Quali conseguenze causa la chiusura di queste piattaforme?
“Il danno che si paga è sia ambientale per ovvi motivi, sia economico perché l’umido che non va nelle piattaforme di compostaggio finisce in discarica e ci costa quasi 50 euro in più a tonnellata. Poi c’è un altro tipo di danno che si va a verificare, ovvero che le persone perdono fiducia nel sistema, prestando il fianco al luogo comune del ‘tanto poi ammiscunu tutti cosi’, che, bisogna comunque ribadire, è una convinzione totalmente sbagliata”.
A ottobre la situazione si stabilizza e tutto fila liscio, ma a novembre una chiusura dello stabilimento di 10 giorni fa scendere la percentuale di raccolta differenziata, allontanando i comuni dall’obiettivo del 65% imposto sia dalla Regione che dalle normative europee.
Questo che danni porta ai comuni?
“I comuni incorrono in sanzioni se non raggiungono il 65%. Qui sta tutto il paradosso siciliano. Ci troviamo in questa situazione non perché le cose vanno male ma perché, da un certo punto di vista, le cose vanno bene, cioè i siciliani hanno cominciato a differenziare considerevolmente, e le piattaforme si sono quindi riempite. Non si può disconoscere un gran lavoro da parte dell’ingegnere Cocina in primis e delle amministrazioni locali in secundis. Però da qualche parte il meccanismo deve essersi bloccato se si chiede ai comuni di arrivare al 65% e appena essi si appropinquano a tale soglia, le piattaforma non hanno più capienza. I simboli di questo paradosso sono Catania e Palermo: queste due città sono le zavorre della percentuale di RD in Sicilia, però se così non fosse, se anch’esse cominciassero a differenziare con le percentuali che hanno i paesi di provincia, allora sarebbe il collasso.
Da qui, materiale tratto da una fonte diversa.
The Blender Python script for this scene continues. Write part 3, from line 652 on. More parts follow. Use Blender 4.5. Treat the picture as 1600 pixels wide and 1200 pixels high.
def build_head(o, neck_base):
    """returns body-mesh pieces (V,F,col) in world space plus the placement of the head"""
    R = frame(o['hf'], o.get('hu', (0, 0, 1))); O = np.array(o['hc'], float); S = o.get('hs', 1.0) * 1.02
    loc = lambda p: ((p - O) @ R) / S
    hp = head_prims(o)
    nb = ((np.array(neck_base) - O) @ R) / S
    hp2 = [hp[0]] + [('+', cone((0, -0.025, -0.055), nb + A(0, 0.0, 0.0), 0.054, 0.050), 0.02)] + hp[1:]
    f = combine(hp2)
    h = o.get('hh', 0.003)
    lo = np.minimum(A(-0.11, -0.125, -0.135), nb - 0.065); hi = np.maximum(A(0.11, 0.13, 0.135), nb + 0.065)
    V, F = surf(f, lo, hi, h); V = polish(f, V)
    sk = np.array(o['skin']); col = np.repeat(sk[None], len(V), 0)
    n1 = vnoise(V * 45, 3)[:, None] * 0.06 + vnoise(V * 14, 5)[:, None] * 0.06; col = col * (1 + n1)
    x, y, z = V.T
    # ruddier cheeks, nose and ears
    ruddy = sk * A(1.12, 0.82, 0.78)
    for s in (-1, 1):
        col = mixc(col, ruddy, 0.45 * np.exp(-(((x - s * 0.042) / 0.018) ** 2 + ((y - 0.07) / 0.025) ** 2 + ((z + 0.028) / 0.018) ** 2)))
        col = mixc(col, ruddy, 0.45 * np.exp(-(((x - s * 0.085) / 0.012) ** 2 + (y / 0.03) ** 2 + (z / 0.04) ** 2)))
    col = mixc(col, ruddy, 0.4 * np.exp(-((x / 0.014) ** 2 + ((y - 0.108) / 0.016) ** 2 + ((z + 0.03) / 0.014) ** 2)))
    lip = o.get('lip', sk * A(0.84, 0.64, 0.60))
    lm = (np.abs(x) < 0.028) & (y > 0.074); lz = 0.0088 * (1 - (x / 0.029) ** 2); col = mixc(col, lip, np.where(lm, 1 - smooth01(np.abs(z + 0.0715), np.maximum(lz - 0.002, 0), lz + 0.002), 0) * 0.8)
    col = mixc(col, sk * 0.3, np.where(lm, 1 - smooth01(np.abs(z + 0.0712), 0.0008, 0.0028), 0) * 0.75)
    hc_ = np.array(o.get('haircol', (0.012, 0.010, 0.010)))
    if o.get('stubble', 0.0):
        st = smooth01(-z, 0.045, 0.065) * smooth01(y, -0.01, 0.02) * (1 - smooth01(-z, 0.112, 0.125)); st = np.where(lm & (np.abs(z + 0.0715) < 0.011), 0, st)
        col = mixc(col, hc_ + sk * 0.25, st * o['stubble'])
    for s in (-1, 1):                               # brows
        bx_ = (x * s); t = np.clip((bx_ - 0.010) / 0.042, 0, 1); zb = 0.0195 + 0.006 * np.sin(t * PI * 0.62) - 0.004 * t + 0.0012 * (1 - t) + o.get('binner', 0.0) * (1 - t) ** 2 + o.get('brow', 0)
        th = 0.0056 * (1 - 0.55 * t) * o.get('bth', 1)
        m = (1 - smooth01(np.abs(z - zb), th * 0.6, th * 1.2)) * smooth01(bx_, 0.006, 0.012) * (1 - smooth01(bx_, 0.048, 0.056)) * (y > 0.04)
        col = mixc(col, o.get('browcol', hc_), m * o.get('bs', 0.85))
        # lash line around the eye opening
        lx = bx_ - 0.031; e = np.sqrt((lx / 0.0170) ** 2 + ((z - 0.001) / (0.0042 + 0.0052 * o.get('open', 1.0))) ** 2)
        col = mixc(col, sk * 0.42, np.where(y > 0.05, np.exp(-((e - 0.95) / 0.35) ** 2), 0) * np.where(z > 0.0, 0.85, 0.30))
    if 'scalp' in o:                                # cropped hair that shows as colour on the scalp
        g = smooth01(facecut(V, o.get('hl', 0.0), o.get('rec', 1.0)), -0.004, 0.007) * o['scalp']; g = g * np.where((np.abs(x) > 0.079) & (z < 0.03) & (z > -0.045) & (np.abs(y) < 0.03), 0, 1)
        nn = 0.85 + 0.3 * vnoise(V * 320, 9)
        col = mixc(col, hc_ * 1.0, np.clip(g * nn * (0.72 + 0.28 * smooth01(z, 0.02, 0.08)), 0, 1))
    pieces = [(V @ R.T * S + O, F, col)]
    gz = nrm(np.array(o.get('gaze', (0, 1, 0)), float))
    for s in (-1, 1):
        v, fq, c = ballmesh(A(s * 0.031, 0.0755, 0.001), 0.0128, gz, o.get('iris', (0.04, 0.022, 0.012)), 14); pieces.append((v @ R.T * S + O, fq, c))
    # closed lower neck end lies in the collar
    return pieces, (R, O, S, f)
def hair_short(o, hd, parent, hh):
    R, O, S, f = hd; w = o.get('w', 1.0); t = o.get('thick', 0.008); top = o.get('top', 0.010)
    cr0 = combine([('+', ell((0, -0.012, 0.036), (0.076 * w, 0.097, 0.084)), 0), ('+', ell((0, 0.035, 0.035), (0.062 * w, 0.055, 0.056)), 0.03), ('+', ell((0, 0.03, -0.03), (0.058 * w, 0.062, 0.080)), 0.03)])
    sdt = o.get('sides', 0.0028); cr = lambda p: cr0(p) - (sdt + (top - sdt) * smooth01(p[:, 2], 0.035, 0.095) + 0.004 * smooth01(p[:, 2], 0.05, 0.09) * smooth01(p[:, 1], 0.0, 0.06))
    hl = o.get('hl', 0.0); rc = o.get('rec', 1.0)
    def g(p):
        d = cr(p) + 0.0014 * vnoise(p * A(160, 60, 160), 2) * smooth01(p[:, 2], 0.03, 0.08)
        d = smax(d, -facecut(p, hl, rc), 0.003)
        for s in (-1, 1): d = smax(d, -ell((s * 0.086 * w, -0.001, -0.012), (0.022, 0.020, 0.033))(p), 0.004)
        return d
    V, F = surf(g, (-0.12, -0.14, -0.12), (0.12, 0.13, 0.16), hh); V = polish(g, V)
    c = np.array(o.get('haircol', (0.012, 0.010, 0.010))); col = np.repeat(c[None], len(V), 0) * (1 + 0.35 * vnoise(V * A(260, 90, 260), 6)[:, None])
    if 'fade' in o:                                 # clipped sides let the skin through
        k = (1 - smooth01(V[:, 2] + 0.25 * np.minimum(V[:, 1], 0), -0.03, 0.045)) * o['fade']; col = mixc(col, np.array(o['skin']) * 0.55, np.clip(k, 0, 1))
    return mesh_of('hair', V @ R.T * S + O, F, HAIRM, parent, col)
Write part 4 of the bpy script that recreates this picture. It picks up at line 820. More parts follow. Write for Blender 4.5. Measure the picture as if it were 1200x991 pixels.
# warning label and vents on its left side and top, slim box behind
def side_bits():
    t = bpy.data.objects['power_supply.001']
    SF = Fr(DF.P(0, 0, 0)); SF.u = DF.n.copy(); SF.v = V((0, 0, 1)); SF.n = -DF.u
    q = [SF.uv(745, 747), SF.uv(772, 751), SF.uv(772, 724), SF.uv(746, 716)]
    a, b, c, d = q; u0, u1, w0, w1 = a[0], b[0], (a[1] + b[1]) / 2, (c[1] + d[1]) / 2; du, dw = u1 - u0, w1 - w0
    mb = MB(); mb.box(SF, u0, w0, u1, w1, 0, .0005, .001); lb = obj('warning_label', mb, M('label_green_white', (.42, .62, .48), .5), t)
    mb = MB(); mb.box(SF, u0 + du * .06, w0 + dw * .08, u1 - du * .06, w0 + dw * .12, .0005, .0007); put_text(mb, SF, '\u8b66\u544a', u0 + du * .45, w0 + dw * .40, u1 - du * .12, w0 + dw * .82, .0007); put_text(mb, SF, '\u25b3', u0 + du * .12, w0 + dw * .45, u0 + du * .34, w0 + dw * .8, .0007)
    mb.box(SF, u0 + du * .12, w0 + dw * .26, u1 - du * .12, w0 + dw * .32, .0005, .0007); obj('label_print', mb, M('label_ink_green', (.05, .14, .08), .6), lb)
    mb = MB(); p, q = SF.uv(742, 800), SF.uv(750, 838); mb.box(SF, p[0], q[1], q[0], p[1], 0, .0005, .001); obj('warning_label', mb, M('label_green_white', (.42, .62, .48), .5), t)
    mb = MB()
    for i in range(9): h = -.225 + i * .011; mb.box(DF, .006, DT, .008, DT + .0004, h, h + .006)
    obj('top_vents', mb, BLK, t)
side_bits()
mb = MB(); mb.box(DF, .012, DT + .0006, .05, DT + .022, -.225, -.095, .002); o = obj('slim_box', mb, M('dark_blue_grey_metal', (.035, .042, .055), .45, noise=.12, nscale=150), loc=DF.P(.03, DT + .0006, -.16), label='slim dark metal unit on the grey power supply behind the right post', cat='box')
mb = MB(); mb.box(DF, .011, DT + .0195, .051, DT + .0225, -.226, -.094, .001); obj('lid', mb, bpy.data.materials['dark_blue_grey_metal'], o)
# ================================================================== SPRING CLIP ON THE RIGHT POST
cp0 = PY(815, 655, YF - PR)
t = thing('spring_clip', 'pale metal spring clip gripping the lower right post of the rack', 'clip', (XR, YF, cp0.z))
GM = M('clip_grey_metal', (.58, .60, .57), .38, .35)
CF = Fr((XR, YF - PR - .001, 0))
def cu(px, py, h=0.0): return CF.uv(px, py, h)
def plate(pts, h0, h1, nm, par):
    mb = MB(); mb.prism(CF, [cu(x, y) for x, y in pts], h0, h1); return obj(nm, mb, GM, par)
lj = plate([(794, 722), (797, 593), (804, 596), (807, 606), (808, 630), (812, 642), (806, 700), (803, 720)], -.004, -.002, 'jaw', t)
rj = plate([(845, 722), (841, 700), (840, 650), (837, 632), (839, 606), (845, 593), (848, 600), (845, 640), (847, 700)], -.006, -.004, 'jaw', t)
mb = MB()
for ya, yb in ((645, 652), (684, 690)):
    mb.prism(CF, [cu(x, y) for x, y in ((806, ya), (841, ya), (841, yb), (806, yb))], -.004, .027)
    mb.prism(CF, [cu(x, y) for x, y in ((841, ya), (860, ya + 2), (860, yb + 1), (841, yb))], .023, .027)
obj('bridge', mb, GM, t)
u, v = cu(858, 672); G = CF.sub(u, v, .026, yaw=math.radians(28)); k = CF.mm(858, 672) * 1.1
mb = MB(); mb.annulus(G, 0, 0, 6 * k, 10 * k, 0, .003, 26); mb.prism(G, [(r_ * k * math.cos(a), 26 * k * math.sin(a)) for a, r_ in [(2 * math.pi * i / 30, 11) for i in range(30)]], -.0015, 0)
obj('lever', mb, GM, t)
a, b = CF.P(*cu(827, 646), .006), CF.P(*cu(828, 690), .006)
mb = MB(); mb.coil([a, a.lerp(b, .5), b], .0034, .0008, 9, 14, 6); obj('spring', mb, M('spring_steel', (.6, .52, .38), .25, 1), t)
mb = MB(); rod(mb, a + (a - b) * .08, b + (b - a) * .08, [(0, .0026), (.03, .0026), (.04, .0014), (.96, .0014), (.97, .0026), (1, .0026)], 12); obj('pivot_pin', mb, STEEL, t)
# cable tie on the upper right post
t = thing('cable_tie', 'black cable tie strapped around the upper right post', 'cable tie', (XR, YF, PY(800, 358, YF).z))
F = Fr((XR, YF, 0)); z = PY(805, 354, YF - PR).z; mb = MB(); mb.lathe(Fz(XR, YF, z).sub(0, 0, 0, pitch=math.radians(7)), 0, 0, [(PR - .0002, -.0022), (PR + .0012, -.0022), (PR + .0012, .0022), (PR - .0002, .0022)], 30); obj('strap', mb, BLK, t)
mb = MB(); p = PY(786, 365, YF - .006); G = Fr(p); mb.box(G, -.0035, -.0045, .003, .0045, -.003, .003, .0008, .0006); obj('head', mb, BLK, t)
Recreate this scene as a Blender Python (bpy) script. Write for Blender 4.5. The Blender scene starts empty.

Una domanda mi permetto di porla io a voi: dove metteremmo l’umido di Catania e Palermo se esse cominciassero ad avere anche solo dieci punti percentuali in più?
La questione dei rifiuti resta materia delicata e tanti restano i nodi da scogliere nonostante gli ottimi risultati raggiunti dalla Regione e, soprattutto dai cittadini.